La force française Barkhane (5100 soldats) depuis janvier 2014, la Minusma onusienne (Mission multidimensionnelle intégrée des Nations Unies pour la stabilisation au Mali , 15000 hommes dont 12 000 militaires) depuis avril 2013 ; la Mission de formation de l’Union européenne au Mali (EUTM) depuis janvier 2013 avec 600 militaires ; la Mission de soutien aux capacités de sécurité intérieure maliennes (EUCAP Mali) depuis janvier 2015 avec 200 agents ; la Task Force européenne Takuba (« Sabre ») initiée en juin 2019 et dont les effectifs devraient atteindre 300 militaires….Toutes ces forces armées étrangères ne devraient-elles pas prendre congé du Mali, afin que les FaMA (Forces armées maliennes » cessent de « perdre le nord », dans tous les sens du termes ? D’autant que ces forces militaires étrangères présentes sur le sol malien ne peuvent manifestement pas empêcher le désordre de s’ajouter au désordre.
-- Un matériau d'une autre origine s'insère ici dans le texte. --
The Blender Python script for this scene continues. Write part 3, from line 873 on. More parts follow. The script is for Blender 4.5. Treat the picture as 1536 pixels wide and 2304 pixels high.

Il est urgent que l’armée malienne se consacre à combattre l’ennemi (même si ennemi intérieur) pour ne plus avoir le loisir que lui laisse manifestement l’oisiveté qui est son lot, alors qu’elle est suppléée dans sa mission cardinale de protection (et de reconquête) du territoire national par les forces étrangères : fomenter des coups d’Etat tous les quatre matins. Le peuple malien qui fête, euphorique, les tombeurs d’IBK n’en sera sans doute pas d’accord, j’imagine bien. Mais c’est seulement là, peut-être, la preuve que le peuple n’a pas toujours raison. Il faut sauver le soldat malien de ses penchants naturels. Occupons les FaMA, qui, depuis la farcesque prise de pouvoir par le capitaine Amadou Haya Sanogo en 2012, ont sacrément amélioré leur art du coup d’Etat, étant de moins en moins brouillons dans l’exécution de pronunciamento. Tous au front, dans le Nord !

Ce sera là le chantier le plus urgent du prochain président civil du Mali. Car, il faudra bien finir par en élire un. Aussi belles que « le peuple » puisse trouver les tenues militaires, elles ne sont pas faites pour la parade au pouvoir.